» TASK DIRECTIONS:
Return only the lines from the top of the data down to the one that holds "(1.3, 1.3, 1)", both included, without any pictures.

» SOURCE MATERIAL:
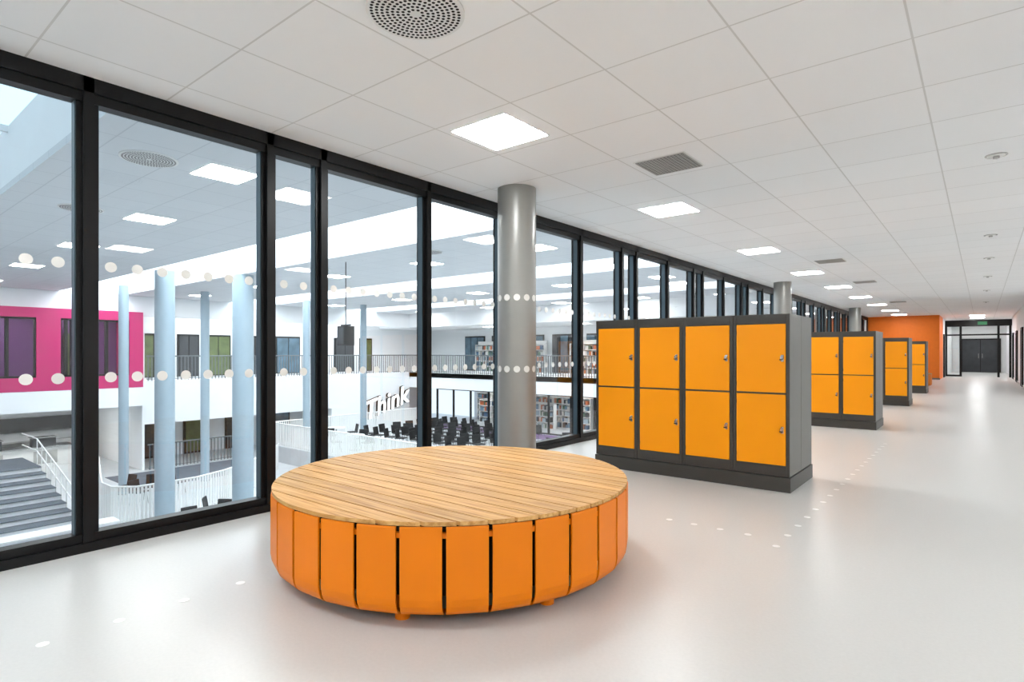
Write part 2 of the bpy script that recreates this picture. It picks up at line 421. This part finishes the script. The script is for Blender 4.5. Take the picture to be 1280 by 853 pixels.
for p in ((-8.6, 2.95), (-12.5, 3.2), (-16, 10.2), (-11, 10.2)): copy(rd, (p[0], p[1], AC)).scale = (1.3, 1.3, 1)

# opposite facade -------------------------------------------------------------------
b = B()
b.box(-33.2, -30, 10.1, 26, -2.0, 0, ATW); b.box(-30.3, -30, 10.1, 26, 3.0, AC, ATW)
b.box(-33.3, -33.2, 10.1, 31, G, AC, ATW); b.box(-33.2, -30, 20.0, 26, G, -2.0, ATW)
b.obj('wall_atrium_opposite')
b = B(); b.box(-38, -30, 10.0, 10.1, G, AC, ATW); b.obj('wall_atrium_partition')
b = B(); b.box(-38.1, -38, -12, 10.1, G, AC, ATW); b.obj('wall_atrium_far')
b = B(); b.box(-38, -29.7, -12, 9.98, -1.1, -0.26, ATW); b.obj('ceiling_cafe')
b = B()
def pinkwall(b, x0, x1, ys, z0, z1, wz0, wz1, y0, y1, m):
    cur = y0
    for a, c in ys:
        b.box(x0, x1, cur, a, z0, z1, m); b.box(x0, x1, a, c, z0, wz0, m); b.box(x0, x1, a, c, wz1, z1, m); cur = c
    b.box(x0, x1, cur, y1, z0, z1, m)
wn = [(-3, -0.3), (1.0, 3.2), (4.3, 6.1), (6.9, 7.3), (7.7, 9.4)]
pinkwall(b, -30, -29.7, wn, -0.25, 3.15, 0.3, 2.75, -11.9, 9.85, PINK)
b.box(-33, -29.72, 9.85, 9.95, -0.25, 3.15, PINK)
b.box(-33, -32.9, -11.9, 9.85, -0.2, 3.15, PURP); b.box(-33, -30, -11.9, 9.85, 3.05, 3.15, ATW); b.box(-33, -30, -11.9, 9.85, -0.25, -0.2, CARPET)
for y in (-1.5, 2.2, 5.3, 8.4): b.box(-31.8, -31.2, y-0.3, y+0.3, 3.04, 3.05, ALIGHT)
for a, c in wn:
    for y in (a, (a+c)/2, c): b.box(-29.95, -29.75, y-0.05, y+0.05, 0.3, 2.75, BLACK)
    b.box(-29.95, -29.75, a, c, 0.3, 0.38, BLACK); b.box(-29.95, -29.75, a, c, 2.67, 2.75, BLACK)
    b.box(-32.8, -32.7, a, (a+c)/2, 0, 2.2, GREEN)
b.obj('magenta_meeting_room')
b = B(); b.box(-33, -29.9, -12, 9.98, 3.16, AC-0.01, ATW); b.obj('trim_2')
b = B()
for y, w, m in ((10.9, 1.3, GREEN), (12.7, 1.1, DGREY), (14.1, 1.4, GREEN), (16.4, 1.0, DGREY), (18.2, 1.6, TEAL), (20.6, 0.9, DGREY), (22.3, 1.5, DGREY), (24.3, 1.0, GREEN)):
    b.box(-33.2, -33.1, y, y+w, 0.05, 2.3, BLACK); b.box(-33.1, -33.06, y+0.08, y+w/2-0.03, 0.1, 2.2, m); b.box(-33.1, -33.06, y+w/2+0.03, y+w-0.08, 0.1, 2.2, m)
for y, w, m in ((10.8, 1.6, DGREY), (13.0, 1.3, GREEN), (15.2, 1.6, DGREY), (17.6, 1.5, TEAL)):
    b.box(-33.2, -33.1, y, y+w, G, -2.2, BLACK); b.box(-33.1, -33.06, y+0.1, y+w-0.1, G+0.1, -2.3, m)
b.obj('window_30')

def rail(name, pts, z, h, sp, r, m, hand=None):
    b = B(); hand = hand or m
    for (p, q) in zip(pts[:-1], pts[1:]):
        dx, dy = q[0]-p[0], q[1]-p[1]; L = math.hypot(dx, dy); ux, uy = dx/L, dy/L
        n = max(1, int(L/sp))
        for i in range(n):
            t = (i+0.5)/n; b.obox((p[0]+dx*t, p[1]+dy*t), ux, uy, r, 0.012, z, z+h-0.02, m)
        b.tube((p[0], p[1], z+h), (q[0], q[1], z+h), 0.03, hand)
        b.tube((p[0], p[1], z+0.08), (q[0], q[1], z+0.08), 0.015, hand)
    return b.obj(name)
RAILG = mat('rail_grey', srgb(100, 106, 110), 0.4, metal=0.3, noise=0.03)
rail('balcony_railing', [(-30.1, 10.2), (-30.1, 25.9), (-5, 25.9)], 0, 1.15, 0.16, 0.02, RAILG)
rail('ground_railing', [(-29.9, 10.2), (-29.9, 14.9)], G, 1.15, 0.16, 0.02, RAILG)

# end facade
b = B()
b.box(-30, XE, 26, 26.3, -1.0, -0.01, ATW); b.box(-33.2, XE, 26.0, 36, -0.3, -0.001, ATW); b.box(-33.2, XE, 26, 26.3, 3.0, AC, ATW)
b.box(-33.2, XE, 35.9, 36, G, AC, ATW); b.box(-33.2, -7, 31, 31.1, -0.0, 3.2, ATW)
b.box(-33.2, XE, 26.3, 36, 3.0, 3.1, ATW)
b.obj('wall_atrium_end')
b = B()
x = -29.5
k = 0
while x < -8:
    w = 1.9; m = (TEAL, DGREY, TEAL, DGREY)[k % 4]
    b.box(x, x+w, 30.9, 31.0, 0.02, 2.5, BLACK)
    for j in range(3): b.box(x+0.06+j*0.62, x+0.06+j*0.62+0.55, 30.86, 30.9, 0.1, 2.4, m if j != 1 else TEAL)
    x += 2.6; k += 1
b.obj('window_31')
for x in (-25, -18, -11): copy(al, (x, 28.5, 3.0)); copy(al, (x, 28.0, -0.3));  # the panels below the slab are added to brighten the lower level
for y in (12.5, 18, 23): copy(al, (-31.5, y, 3.88))
# terrace
T = -3.3
b = B(); b.box(-28, -8, 15, 35.9, G, T, AFLOOR); b.obj('floor_terrace')
b = B(); b.box(-27.6, -8, 24.9, 26.4, T, T+0.01, PURP); b.obj('carpet_purple')
b = B()
x = -28
while x < -8: b.box(x, x+0.1, 26.6, 26.7, T, -1.0, BLACK); x += 1.5
b.box(-28, -8, 26.6, 26.7, T+0.0, T+0.08, BLACK); b.box(-28, -8, 26.6, 26.7, -1.1, -1.0, BLACK)
b.obj('library_glazing_frame')
def bookcase(name, x0, x1, y, z0, z1):
    b = B(); b.box(x0, x1, y+0.3, y+0.35, z0, z1, WTRIM)
    nz = int((z1-z0)/0.37)
    for i in range(nz+1): b.box(x0, x1, y, y+0.3, z0+i*0.37, z0+i*0.37+0.03, WTRIM)
    x = x0
    while x <= x1+0.01: b.box(x-0.02, x+0.02, y, y+0.3, z0, z0+nz*0.37, WTRIM); x += (x1-x0)/round((x1-x0)/1.0)
    for i in range(nz):
        x = x0+0.05
        while x < x1-0.2:
            w = random.uniform(0.06, 0.2)
            if random.random() < 0.85: b.box(x, x+w-0.006, y+0.03, y+0.26, z0+i*0.37+0.03, z0+i*0.37+random.uniform(0.22, 0.33), BOOK)
            x += w
    return b.obj(name)
bookcase('library_bookcase', -27, -18, 29.5, T, -1.1)
bookcase('library_bookcase', -17, -9, 29.5, T, -1.1)
bookcase('library_bookcase', -26, -20, 28.6, T, -1.8)
bookcase('library_bookcase', -28, -22, 30.4, 0, 2.1)
bookcase('library_bookcase', -20, -9, 30.4, 0, 2.1)
rail('terrace_balustrade', [(-27.9, 26), (-27.9, 15.1), (-15.5, 15.1)], T, 1.1, 0.11, 0.028, WTRIM)
rail('curved_balustrade', [(-29.4, 8.1), (-27, 7.5), (-24, 6.7), (-22.4, 6.3), (-21.5, 6.3), (-20.9, 6.8), (-20.9, 8.6), (-21.4, 9.8), (-22.6, 11.5), (-24.3, 13.2), (-25.6, 14.2)], G, 1.15, 0.11, 0.034, WTRIM)
b = B(); b.box(-29.5, -25.9, 8.4, 14.3, G, G+0.01, CARPET); b.obj('carpet')
b = B()
for i in range(8):
    b.box(-27.2, -22.2-0.62*i, 0.0, 5.6, G+0.16*i, G+0.16*(i+1)-0.02, ATW); b.box(-27.2, -22.15-0.62*i, 0.0, 5.6, G+0.16*(i+1)-0.02, G+0.16*(i+1), CARPET)
b.box(-29.4, -27.2, 0.0, 5.6, G, G+1.28, CARPET)
for y in (0.0, 2.8, 5.6):
    for o in (0.95, 0.5): b.tube((-22.2, y, G+o), (-27.2, y, G+1.28+o), 0.025, WTRIM); b.tube((-27.2, y, G+1.28+o), (-29.4, y, G+1.28+o), 0.025, WTRIM)
    for k in range(9): xx = -22.2-k*0.62; b.tube((xx, y, G+0.16*k), (xx, y, G+0.95+0.158*k), 0.018, WTRIM, 6)
b.obj('wide_staircase')
b = B(); b.box(-21.6, -17.5, -2.0, 5.6, G, G+0.008, CARPET); b.obj('carpet_dark')
b = B(); b.box(-19.8, -19.3, -3.0, 5.8, G+0.01, G+0.55, ATW); b.box(-19.85, -19.25, -3.05, 5.85, G+0.55, G+0.6, WTRIM); b.obj('white_ledge_seat')
b = B(); b.box(-35.5, -34.6, 1.0, 8.5, G, G+0.9, WTRIM); b.box(-35.6, -34.5, 0.95, 8.55, G+0.9, G+0.95, STEEL)
for y in (1.6, 3.2, 5.0, 7.0):
    b.box(-35.3, -34.8, y, y+0.9, G+0.95, G+1.35, DGREY); b.box(-35.4, -34.7, y-0.05, y+0.95, G+1.35, G+1.38, STEEL)
    b.box(-34.6, -34.58, y, y+0.9, G+0.15, G+0.75, VENTG)
b.box(-37.98, -37.6, 0, 9.5, G+1.4, G+2.1, DGREY); b.box(-37.98, -37.4, 0, 9.5, G, G+0.9, STEEL)
b.obj('kitchen_counter')
for y in (0.5, 4, 7.5): copy(al, (-33.5, y, -1.1))  # panels added for more light on the lower level

# atrium columns
def acol(x, y, r, z0=G):
    b = B(); b.cyl(0, 0, 0, AC-z0, r, COLB, 32); b.cyl(0, 0, 0, 0.02, r+0.04, LBODY, 32)
    b.obj('atrium_column', (x, y, z0))
acol(-20.0, 7.3, 0.28); acol(-19.2, 9.4, 0.33)
for y in (7.9, 10.9): acol(-25.6, y, 0.17)
for x, y in ((-26, 15.9), (-26, 19.3)): acol(x, y, 0.17, T)

# chairs
b = B()
for sx in (-0.2, 0.2):
    for sy in (-0.2, 0.2): b.tube((sx, sy, 0), (sx*0.8, sy*0.8, 0.44), 0.014, STEEL, 6)
b.box(-0.22, 0.22, -0.22, 0.22, 0.43, 0.47, BLKP)
K = 6
for j in range(K):
    a = -0.22+0.44*j/K; c = a+0.44/K; ya = 0.2-0.5*a*a; yc = 0.2-0.5*c*c
    b.add([(a, ya, 0.45), (c, yc, 0.45), (c, yc+0.07, 0.85), (a, ya+0.07, 0.85), (a, ya+0.03, 0.45), (c, yc+0.03, 0.45), (c, yc+0.1, 0.85), (a, ya+0.1, 0.85)],
          [(0, 1, 2, 3), (4, 7, 6, 5), (3, 2, 6, 7), (0, 3, 7, 4), (1, 5, 6, 2), (0, 4, 5, 1)], BLKP)
ch = b.obj('stacking_chair', (-18.2, 8.2, G))
ch.rotation_euler[2] = 0.6
for x, y, r in ((-18.9, 8.3, 2.5), (-18.0, 7.3, 1.5), (-24.0, 8.3, 1), (-23.4, 7.7, 2), (-24.7, 7.7, 0.3), (-23.2, 8.6, 4), (-24.0, 9.2, 2.2)): copy(ch, (x, y, G), r)
for i in range(9):
    for j in range(7):
        copy(ch, (-24.5+i*0.85+random.uniform(-.12, .12), 18.6+j*0.92+random.uniform(-.12, .12), T), random.uniform(-0.5, 0.5)+math.pi/2)
tb = B(); tb.cyl(0, 0, 0.71, 0.74, 0.45, WTRIM, 32); tb.cyl(0, 0, 0.02, 0.71, 0.03, STEEL, 12); tb.cyl(0, 0, 0, 0.02, 0.25, STEEL, 24)
tbo = tb.obj('round_table', (-26, 17.6, T))
for x, y, z in ((-23.0, 16.6, T), (-14.5, 22, T), (-11.5, 23.5, T), (-12.5, 19, T)): copy(tbo, (x, y, z))
for x, y in ((-26, 17.6), (-23.0, 16.6), (-14.5, 22), (-11.5, 23.5), (-12.5, 19)):
    for k in range(3):
        a = k*2.1+x; copy(ch, (x+0.85*math.cos(a), y+0.85*math.sin(a), T), a-math.pi/2)
# hanging loudspeaker
b = B(); b.tube((0, 0, 0.3), (0, 0, AC-1.82), 0.014, BLKP); b.box(-0.17, 0.17, -0.17, 0.17, -0.3, 0.25, BLKP); b.tube((-0.22, 0, 0.28), (0.22, 0, 0.28), 0.025, BLKP); b.box(-0.14, 0.14, -0.185, -0.17, -0.25, 0.2, DGREY)
b.obj('hanging_loudspeaker', (-14.07, 9.84, 1.82))
# sign: lit letter faces, black copy behind drawn as their outline and shade
sgn = bpy.data.objects.new('lettered_wall_sign', None); scene.collection.objects.link(sgn)
sgn.location = (-29.98, 22.2, -2.95); sgn.rotation_euler = (math.radians(90), math.radians(-16), math.radians(90))
for nm, off, z, ex, m in (('letter_faces', 0.015, 0.2, 0.02, SIGNL), ('letter_shade_copy', 0.035, 0.09, 0.08, BLKP)):
    cu = bpy.data.curves.new(nm, 'FONT'); cu.body = 'Think'; cu.size = 1.6; cu.shear = 0.35; cu.extrude = ex; cu.space_character = 1.0; cu.offset = off
    cu.materials.append(m)
    so = bpy.data.objects.new(nm, cu); scene.collection.objects.link(so); so.parent = sgn; so.location = (0, 0, z)

# world
w = bpy.data.worlds.new('World'); scene.world = w; w.use_nodes = True
w.node_tree.nodes['Background'].inputs[0].default_value = (0.75, 0.87, 1, 1); w.node_tree.nodes['Background'].inputs[1].default_value = 1.0

# camera
cam = bpy.data.cameras.new('camera'); co = bpy.data.objects.new('camera', cam); scene.collection.objects.link(co)
co.location = (0, 0, 1.32); co.rotation_euler = (math.radians(90), 0, math.radians(39.04))
cam.sensor_width = 36; cam.lens = 725/1280*36; cam.shift_y = 0.0113; cam.clip_end = 300; cam.clip_start = 0.02
scene.camera = co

» ANSWER TO THIS TASK:
Write part 2 of the bpy script that recreates this picture. It picks up at line 421. This part finishes the script. The script is for Blender 4.5. Take the picture to be 1280 by 853 pixels.
for p in ((-8.6, 2.95), (-12.5, 3.2), (-16, 10.2), (-11, 10.2)): copy(rd, (p[0], p[1], AC)).scale = (1.3, 1.3, 1)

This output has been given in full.